We reden door een vulkanisch gebied dat zich het best laat omschrijven als een maanlandschap. Al zal de maan ongetwijfeld gastvrijer zijn. Hier woei een stevige wind en het sneeuwde hevig. Toch zagen we in dit barre landschap nog een tweetal huisjes. Onvoorstelbaar dat hier mensen wonen.
Nog verbazingwekkender was een bord langs de weg: koffie! Geweldig. Een lekker bakkie, daar had ik wel behoefte aan. We besloten nadat we Dettifoss bezocht hadden, dit buitenkansje te benutten.

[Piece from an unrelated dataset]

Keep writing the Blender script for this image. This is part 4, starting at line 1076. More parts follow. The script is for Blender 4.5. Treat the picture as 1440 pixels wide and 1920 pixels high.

Eenmaal aangekomen bij Dettifoss, bleken we niet aan de beste kant te staan. Geen probleem zou je denken, maar dit is IJsland. De enige manier om aan de overkant te komen, betekende 60 kilometer omrijden. Onze route werd dus nog een stukje langer. We zetten door en dat betaalde zich uit. Aan de goede kant konden we vlak bij de waterval komen. De brute kracht van het water maakte diepe indruk op ons.
Na de belevenissen bij Dettifoss waren we erg toe aan een lekkere warme kop koffie of thee. Het bord langs de weg bracht ons bij een huisje in het totaal verlaten niemandsland. Hier zouden we koffie kunnen krijgen, volgens de borden die ons hier naartoe geleid hadden. Maar uit niets bleek dat dit een restaurant was. We stapten toch maar naar binnen.
In een soort huiskamer zaten we wat ongemakkelijk te wachten. Van de eigenaar in eerste instantie geen spoor. Uiteindelijk kwam er een vriendelijke kale meneer op ons af. Oploskoffie of thee had hij. Of we dat zelf wilden maken, met een waterkoker. Die stond op het aanrecht. Hij kon er wel een stukje cake bij regelen. Een 12-jarig meisje, waarschijnlijk zijn dochter, kwam de cakejes brengen.
Geen cappuchino. Geen echte koffie. Helaas. Maar wel onmiskenbaar authentiek IJslands!